▶ [Task to carry out]: Copy all lines below exactly as written. Leave pictures out.

▶ [Data rows]:

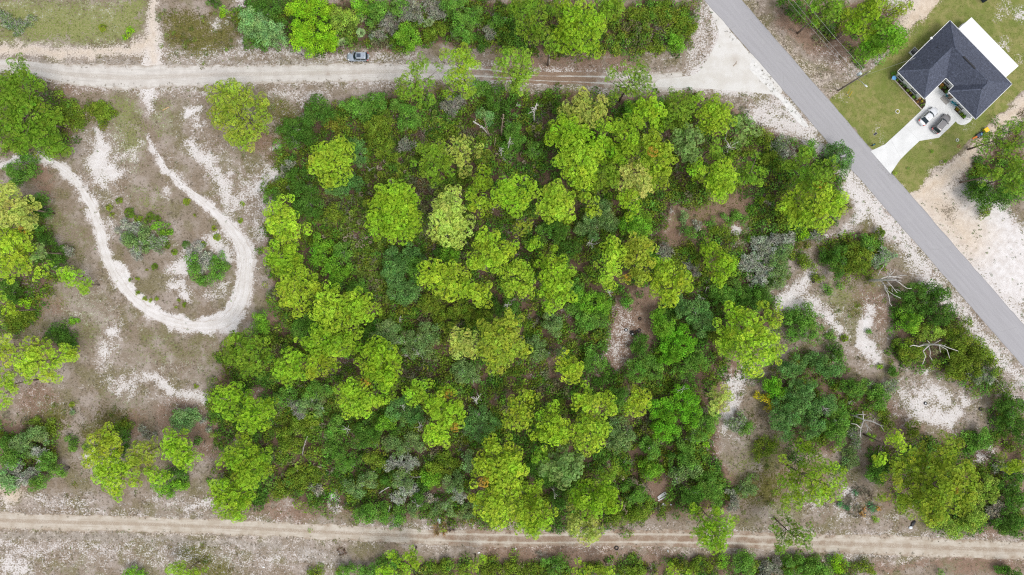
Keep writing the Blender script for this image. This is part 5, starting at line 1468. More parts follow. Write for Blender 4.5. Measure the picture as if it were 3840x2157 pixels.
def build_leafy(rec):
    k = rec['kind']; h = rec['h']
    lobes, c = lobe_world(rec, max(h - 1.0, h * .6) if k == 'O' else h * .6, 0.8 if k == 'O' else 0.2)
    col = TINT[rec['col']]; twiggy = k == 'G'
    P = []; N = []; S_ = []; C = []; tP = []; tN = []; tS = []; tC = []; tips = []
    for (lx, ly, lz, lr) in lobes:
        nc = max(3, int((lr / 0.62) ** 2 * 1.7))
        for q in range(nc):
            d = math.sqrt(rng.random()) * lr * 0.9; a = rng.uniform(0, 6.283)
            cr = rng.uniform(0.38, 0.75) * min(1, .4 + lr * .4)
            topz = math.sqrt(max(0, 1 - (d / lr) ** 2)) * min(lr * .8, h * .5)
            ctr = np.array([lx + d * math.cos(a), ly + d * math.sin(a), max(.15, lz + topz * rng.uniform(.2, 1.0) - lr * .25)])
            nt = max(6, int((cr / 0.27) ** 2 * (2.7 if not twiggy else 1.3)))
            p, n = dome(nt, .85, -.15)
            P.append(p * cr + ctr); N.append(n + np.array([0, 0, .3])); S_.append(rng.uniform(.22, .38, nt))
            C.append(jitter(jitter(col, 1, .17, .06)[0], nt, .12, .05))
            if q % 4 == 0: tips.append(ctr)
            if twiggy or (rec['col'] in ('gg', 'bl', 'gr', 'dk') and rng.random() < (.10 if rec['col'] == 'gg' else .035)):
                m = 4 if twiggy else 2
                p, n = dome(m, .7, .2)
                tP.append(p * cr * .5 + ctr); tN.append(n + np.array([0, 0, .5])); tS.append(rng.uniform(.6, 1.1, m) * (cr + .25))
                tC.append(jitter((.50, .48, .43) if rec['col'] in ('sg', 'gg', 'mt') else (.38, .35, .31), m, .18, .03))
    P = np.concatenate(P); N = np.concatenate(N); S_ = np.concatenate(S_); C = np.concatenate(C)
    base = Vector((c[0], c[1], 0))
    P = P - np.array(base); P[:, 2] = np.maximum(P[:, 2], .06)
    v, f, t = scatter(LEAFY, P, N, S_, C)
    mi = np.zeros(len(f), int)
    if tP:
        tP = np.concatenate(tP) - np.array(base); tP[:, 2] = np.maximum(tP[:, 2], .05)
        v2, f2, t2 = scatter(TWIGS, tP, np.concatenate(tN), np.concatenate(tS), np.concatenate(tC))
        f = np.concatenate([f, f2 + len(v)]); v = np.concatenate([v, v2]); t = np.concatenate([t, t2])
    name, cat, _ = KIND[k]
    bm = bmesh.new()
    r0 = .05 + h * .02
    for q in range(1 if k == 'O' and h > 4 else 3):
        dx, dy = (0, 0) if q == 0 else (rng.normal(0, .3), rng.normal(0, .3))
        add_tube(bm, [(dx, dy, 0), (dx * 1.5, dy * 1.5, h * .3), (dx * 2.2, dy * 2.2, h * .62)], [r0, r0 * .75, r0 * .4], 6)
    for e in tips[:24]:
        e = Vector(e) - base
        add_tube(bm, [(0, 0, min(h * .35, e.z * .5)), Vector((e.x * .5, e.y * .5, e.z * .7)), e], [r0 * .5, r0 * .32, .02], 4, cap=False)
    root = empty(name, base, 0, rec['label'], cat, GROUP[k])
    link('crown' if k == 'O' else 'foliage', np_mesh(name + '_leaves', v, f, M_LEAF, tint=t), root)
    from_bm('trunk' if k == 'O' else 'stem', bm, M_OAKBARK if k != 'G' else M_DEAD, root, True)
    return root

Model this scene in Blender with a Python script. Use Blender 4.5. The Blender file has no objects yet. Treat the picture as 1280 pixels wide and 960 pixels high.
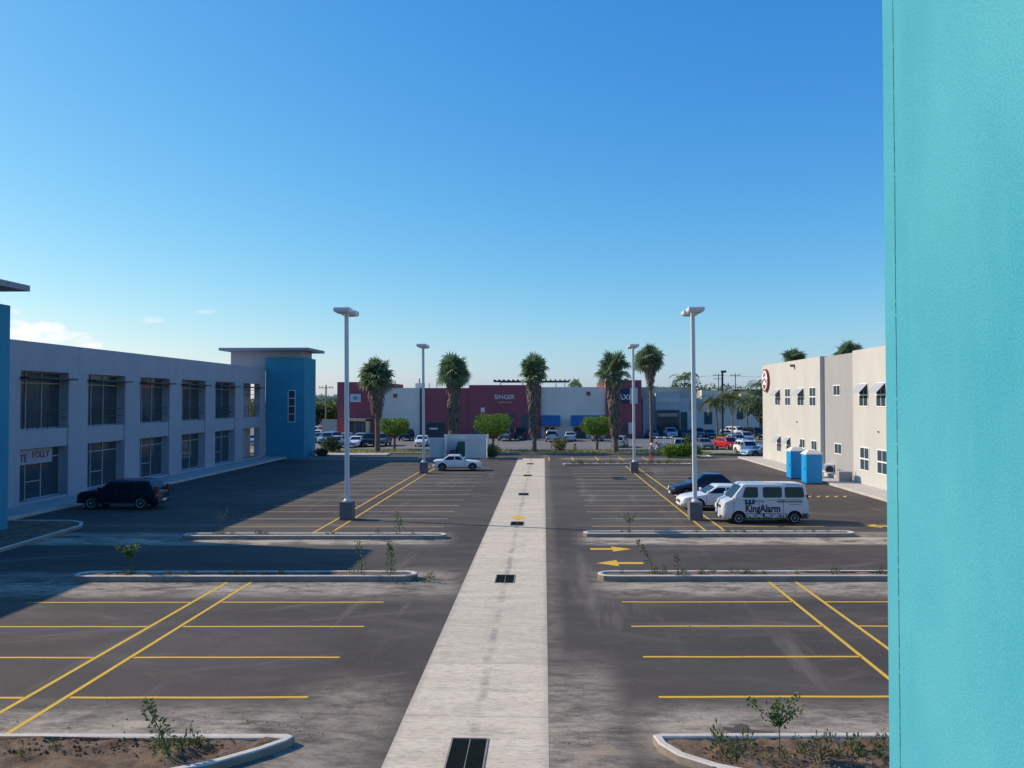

▶ [Answer to the problem]:
Keep writing the Blender script for this image. This is part 5, starting at line 1468. More parts follow. Write for Blender 4.5. Measure the picture as if it were 3840x2157 pixels.
def build_leafy(rec):
    k = rec['kind']; h = rec['h']
    lobes, c = lobe_world(rec, max(h - 1.0, h * .6) if k == 'O' else h * .6, 0.8 if k == 'O' else 0.2)
    col = TINT[rec['col']]; twiggy = k == 'G'
    P = []; N = []; S_ = []; C = []; tP = []; tN = []; tS = []; tC = []; tips = []
    for (lx, ly, lz, lr) in lobes:
        nc = max(3, int((lr / 0.62) ** 2 * 1.7))
        for q in range(nc):
            d = math.sqrt(rng.random()) * lr * 0.9; a = rng.uniform(0, 6.283)
            cr = rng.uniform(0.38, 0.75) * min(1, .4 + lr * .4)
            topz = math.sqrt(max(0, 1 - (d / lr) ** 2)) * min(lr * .8, h * .5)
            ctr = np.array([lx + d * math.cos(a), ly + d * math.sin(a), max(.15, lz + topz * rng.uniform(.2, 1.0) - lr * .25)])
            nt = max(6, int((cr / 0.27) ** 2 * (2.7 if not twiggy else 1.3)))
            p, n = dome(nt, .85, -.15)
            P.append(p * cr + ctr); N.append(n + np.array([0, 0, .3])); S_.append(rng.uniform(.22, .38, nt))
            C.append(jitter(jitter(col, 1, .17, .06)[0], nt, .12, .05))
            if q % 4 == 0: tips.append(ctr)
            if twiggy or (rec['col'] in ('gg', 'bl', 'gr', 'dk') and rng.random() < (.10 if rec['col'] == 'gg' else .035)):
                m = 4 if twiggy else 2
                p, n = dome(m, .7, .2)
                tP.append(p * cr * .5 + ctr); tN.append(n + np.array([0, 0, .5])); tS.append(rng.uniform(.6, 1.1, m) * (cr + .25))
                tC.append(jitter((.50, .48, .43) if rec['col'] in ('sg', 'gg', 'mt') else (.38, .35, .31), m, .18, .03))
    P = np.concatenate(P); N = np.concatenate(N); S_ = np.concatenate(S_); C = np.concatenate(C)
    base = Vector((c[0], c[1], 0))
    P = P - np.array(base); P[:, 2] = np.maximum(P[:, 2], .06)
    v, f, t = scatter(LEAFY, P, N, S_, C)
    mi = np.zeros(len(f), int)
    if tP:
        tP = np.concatenate(tP) - np.array(base); tP[:, 2] = np.maximum(tP[:, 2], .05)
        v2, f2, t2 = scatter(TWIGS, tP, np.concatenate(tN), np.concatenate(tS), np.concatenate(tC))
        f = np.concatenate([f, f2 + len(v)]); v = np.concatenate([v, v2]); t = np.concatenate([t, t2])
    name, cat, _ = KIND[k]
    bm = bmesh.new()
    r0 = .05 + h * .02
    for q in range(1 if k == 'O' and h > 4 else 3):
        dx, dy = (0, 0) if q == 0 else (rng.normal(0, .3), rng.normal(0, .3))
        add_tube(bm, [(dx, dy, 0), (dx * 1.5, dy * 1.5, h * .3), (dx * 2.2, dy * 2.2, h * .62)], [r0, r0 * .75, r0 * .4], 6)
    for e in tips[:24]:
        e = Vector(e) - base
        add_tube(bm, [(0, 0, min(h * .35, e.z * .5)), Vector((e.x * .5, e.y * .5, e.z * .7)), e], [r0 * .5, r0 * .32, .02], 4, cap=False)
    root = empty(name, base, 0, rec['label'], cat, GROUP[k])
    link('crown' if k == 'O' else 'foliage', np_mesh(name + '_leaves', v, f, M_LEAF, tint=t), root)
    from_bm('trunk' if k == 'O' else 'stem', bm, M_OAKBARK if k != 'G' else M_DEAD, root, True)
    return root

Model this scene in Blender with a Python script. Use Blender 4.5. The Blender file has no objects yet. Treat the picture as 1280 pixels wide and 960 pixels high.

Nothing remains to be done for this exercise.